ウクライナ情勢は当初市場が楽観視していた着地点とは大きく異なり、どのように戦争が収まるのか全くわからないところに陥りつつあります。
停戦協議は開かれているものの着地点に関する双方の意見は激しく離れていて、このままさらに悲惨な事態に突入することが危惧されています。
米欧諸国は金融制裁を柱とする経済制裁を断行しつつあり、それに呼応するかのように原油価格、天然ガス価格が大幅上昇する動きになっています。
WTIの先物はすでに100ドルを超えておりさらに上昇が常態化する恐れも出始めています。
ゴールドマンサックスはここから1か月以内に1バレル115ドルになるとも予想しており、日本経済に与える影響も極めて大きくなろうとしています。
そんな中、国内で全く想定外の新たな問題になりかねないものが発生しました。
日銀が8年近く緩和措置の大義名分として掲げている実質インフレ率2%が原油の高騰ではからずも達成されてしまうかもしれないという問題です。
日銀が金融抑圧で国債買いと株買い、財政ファイナンスに利用してきた緩和の大義名分が崩れるか
日銀は上述のように2013年から実に9年近く実質インフレ率2%達成を目標にし、量的、質的金融緩和を継続してきましたが、残念ながら一度もその目標を達成することなく、その割に誰からも責任を問われることなく黒田総裁は2023年の任期を全うしようとしています。
世間で言われているアベノミクスの根幹はまさにここにあり、日銀は既発の国債を市場から買い集め、事実上国内債券市場がワークしないようにしてイールドカーブコントロールで低金利を維持することで、典型的な金融抑圧による国債費の低減と事実上の政権への財政ファイナンスを実現し、株価もETFの買い入れにより人工値付け相場を成功させています。
その見返りに財務省悲願の消費増税10%達成を実現させたのですから、政権からも財務省からも実質インフレ率2%未達などまったく問題にされていません。
黒田総裁はとにかく任期一杯までこの緩和政策を押し通して逃げ切るつもりだったのかも知れませんが、ロシアのウクライナ侵攻に起因して原油価格が暴騰して下がらない状態が示現したことで、今頃になって突然目標達成となる可能性がでてきているわけです。
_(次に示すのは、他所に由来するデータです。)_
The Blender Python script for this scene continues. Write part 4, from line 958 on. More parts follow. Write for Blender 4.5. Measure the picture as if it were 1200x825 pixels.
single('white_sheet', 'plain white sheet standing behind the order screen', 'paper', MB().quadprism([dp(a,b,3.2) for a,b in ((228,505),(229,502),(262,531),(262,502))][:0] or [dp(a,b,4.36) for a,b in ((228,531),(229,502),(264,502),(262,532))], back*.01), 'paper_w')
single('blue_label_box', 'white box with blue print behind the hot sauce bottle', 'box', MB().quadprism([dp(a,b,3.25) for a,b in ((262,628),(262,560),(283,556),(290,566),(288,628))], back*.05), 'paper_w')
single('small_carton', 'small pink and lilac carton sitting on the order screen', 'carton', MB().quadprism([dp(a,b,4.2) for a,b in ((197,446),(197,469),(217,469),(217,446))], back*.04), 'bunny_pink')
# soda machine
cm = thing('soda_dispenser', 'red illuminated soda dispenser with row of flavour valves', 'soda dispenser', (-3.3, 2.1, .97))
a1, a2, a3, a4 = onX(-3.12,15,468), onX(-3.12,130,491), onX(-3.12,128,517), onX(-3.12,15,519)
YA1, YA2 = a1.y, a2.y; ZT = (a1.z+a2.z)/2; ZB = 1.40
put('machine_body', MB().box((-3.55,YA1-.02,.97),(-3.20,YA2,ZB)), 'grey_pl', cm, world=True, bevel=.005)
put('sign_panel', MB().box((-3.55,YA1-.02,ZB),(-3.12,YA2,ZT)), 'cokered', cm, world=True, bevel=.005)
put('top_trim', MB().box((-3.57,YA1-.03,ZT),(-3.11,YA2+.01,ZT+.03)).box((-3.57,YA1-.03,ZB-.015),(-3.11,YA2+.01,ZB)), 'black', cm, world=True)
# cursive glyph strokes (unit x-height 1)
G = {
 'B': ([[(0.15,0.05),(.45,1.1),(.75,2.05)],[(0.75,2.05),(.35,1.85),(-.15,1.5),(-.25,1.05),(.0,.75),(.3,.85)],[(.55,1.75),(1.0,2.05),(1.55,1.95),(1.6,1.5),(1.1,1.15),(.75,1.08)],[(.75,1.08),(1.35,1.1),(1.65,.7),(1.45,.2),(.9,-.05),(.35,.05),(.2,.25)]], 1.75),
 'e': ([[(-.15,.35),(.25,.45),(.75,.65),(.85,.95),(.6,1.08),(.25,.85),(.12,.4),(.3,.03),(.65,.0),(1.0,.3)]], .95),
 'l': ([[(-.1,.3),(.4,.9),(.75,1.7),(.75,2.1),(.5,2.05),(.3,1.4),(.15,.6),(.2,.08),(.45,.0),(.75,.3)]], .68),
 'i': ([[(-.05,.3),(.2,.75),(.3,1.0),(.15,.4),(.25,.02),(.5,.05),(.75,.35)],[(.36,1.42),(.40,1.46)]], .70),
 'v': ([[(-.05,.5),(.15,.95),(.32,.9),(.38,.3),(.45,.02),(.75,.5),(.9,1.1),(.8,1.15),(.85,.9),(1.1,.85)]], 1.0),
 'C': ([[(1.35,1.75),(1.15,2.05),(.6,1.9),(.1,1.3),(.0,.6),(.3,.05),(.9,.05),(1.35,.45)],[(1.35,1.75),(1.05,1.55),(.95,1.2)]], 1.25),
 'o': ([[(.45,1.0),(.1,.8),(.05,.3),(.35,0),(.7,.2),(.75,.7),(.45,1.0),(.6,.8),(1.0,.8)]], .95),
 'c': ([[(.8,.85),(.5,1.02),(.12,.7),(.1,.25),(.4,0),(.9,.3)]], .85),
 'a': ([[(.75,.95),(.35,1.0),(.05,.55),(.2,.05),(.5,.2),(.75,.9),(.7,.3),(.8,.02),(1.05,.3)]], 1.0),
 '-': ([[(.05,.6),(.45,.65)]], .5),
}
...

一時的な達成なら逃げ切れるが恒常的に2%超なら緩和終了せざるを得ないか
この2%目標は瞬間的に達成してしまった場合、年間での達成が目標であるといった方便も飛び出して当面無視するのかも知れませんが、常態的に2%を超えることとなった場合にはさすがに緩和を黙って継続することはできなくなり、インフレが到来すれば利上げすら検討しなくてはならならないという全く想定外の状況に追い込まれることが予想されます。
市場ではすでに日銀が2023年3月までに利上げを行いマイナス金利が解消するのではないかという憶測が飛び交っていて、実際国債金利は上昇を始めています。
一部の米系金融機関は今年10月にもマイナス金利解消ではないかといったかなり前倒し感のある見通しを出し始めていますが、このウクライナ侵攻騒動を契機にして日銀の判断と市場への説明がどうなるのか市場は俄然注目しています。
黒田総裁はすでに辞める気満々で回顧録も執筆しはじめており、本来ならこの2%目標が達成してしまう前に前倒しで辞任してしまいたいのが本音であろうと思われますが、結局最後に金融緩和をどうするか判断せざるを得ないところに追い込まれてしまうのかもしれません。
日銀がひとたび緩和終了をアナウンスしさらに利上げを示唆するようなことになれば、ここまで大きく上昇が期待されたドル円にもかなり大きな変化が現れることになるでしょう。
さらにこれまで日銀が必死に買い支えてきた日経平均株価にも大きな影響がでることが想定されます。
人工的に作り出した相場はどこかで必ず元に戻る瞬間が訪れると言われてきましたが、ロシアのウクライナ侵攻がきっかけでその巻き戻しのボタンが押されることになるとはだれも思っていなかったことではないでしょうか。
ここからの日銀の政策動向が注目を浴びることになりそうです。